На нагорье продвижение замедлилось: здесь шла война. Владея огнестрельным оружием, арабы нанесли поражение могущественному вождю Нсаме. Многих из этих арабов Ливингстон встретил в деревне. Они приняли его любезно, а когда он предъявил им рекомендательное письмо султана Занзибара, правителя их страны, расщедрились и в подарок дали ему продукты и немного товаров для обмена: бусы и ткани. Но путь к озеру Мверу все же оставался закрытым: он шел через владения Нсамы, а тот стремился отомстить за нанесенное ему поражение - совершал налеты, убивал всех попадавшихся ему чужеземцев. Арабы настоятельно советовали Ливингстону подождать. Они добивались переговоров с Нсамой: в их торговых интересах было заключить с ним мир.
Ливингстон согласился: действительно, было бы неразумно подвергать опасности стольких людей. Но прошли недели, прежде чем арабы отважились послать своего представителя к Нсаме. И снова тянулись многие недели, пока шли переговоры, а война продолжалась на глазах у Ливингстона.
Мир с Нсамой был заключен только в конце августа, и Ливингстон мог продолжить свой путь.

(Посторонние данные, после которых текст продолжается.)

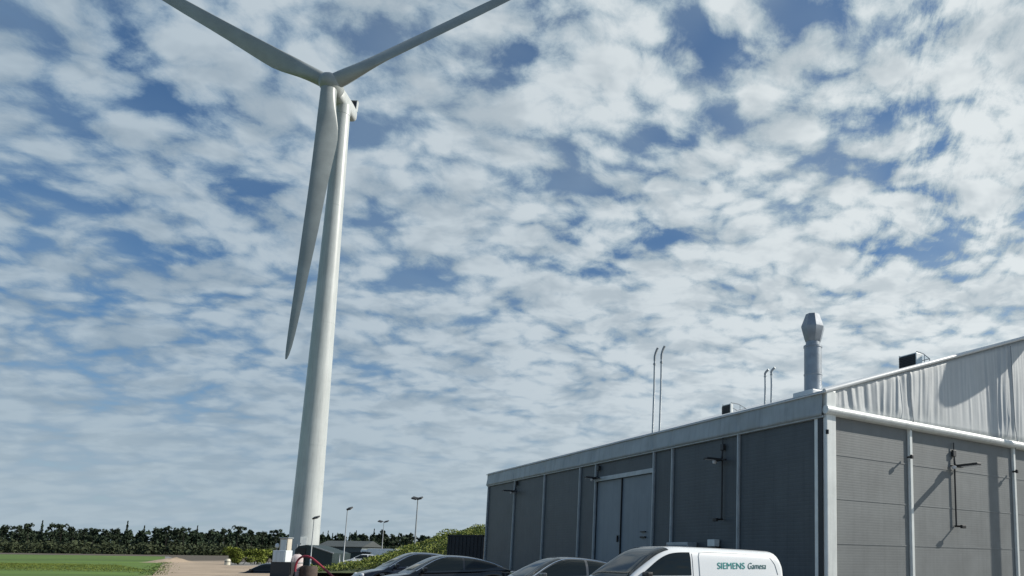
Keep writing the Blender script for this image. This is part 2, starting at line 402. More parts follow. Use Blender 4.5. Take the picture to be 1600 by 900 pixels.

Задержка длилась три месяца и десять дней. Ливингстон и его группа шли теперь по землям Нсамы, сопровождаемые работорговцами с их большими караванами рабов.
Далеко растянулась цепочка гуськом шедших рабов и носильщиков - всего четыреста пятьдесят человек. Колонна, руководимая арабами, шла тремя отрядами, возглавляемыми знаменосцами. Как только ставили знамя на землю, отряд останавливался; знамя поднимали - раздавались звуки барабанов и рожка, и отряд двигался дальше. Каждый отряд сопровождала примерно дюжина охранников, носивших причудливые головные уборы, украшенные перьями и бусами, и накидки, нарядно подбитые полосками меха. Резкие удары барабана и пронзительные звуки рожка некоторыми спутниками Ливингстона, бывшими когда-то рабами, инстинктивно воспринимались как сигнал к движению: они вскакивали, торопились, и Ливингстон едва поспевал за ними.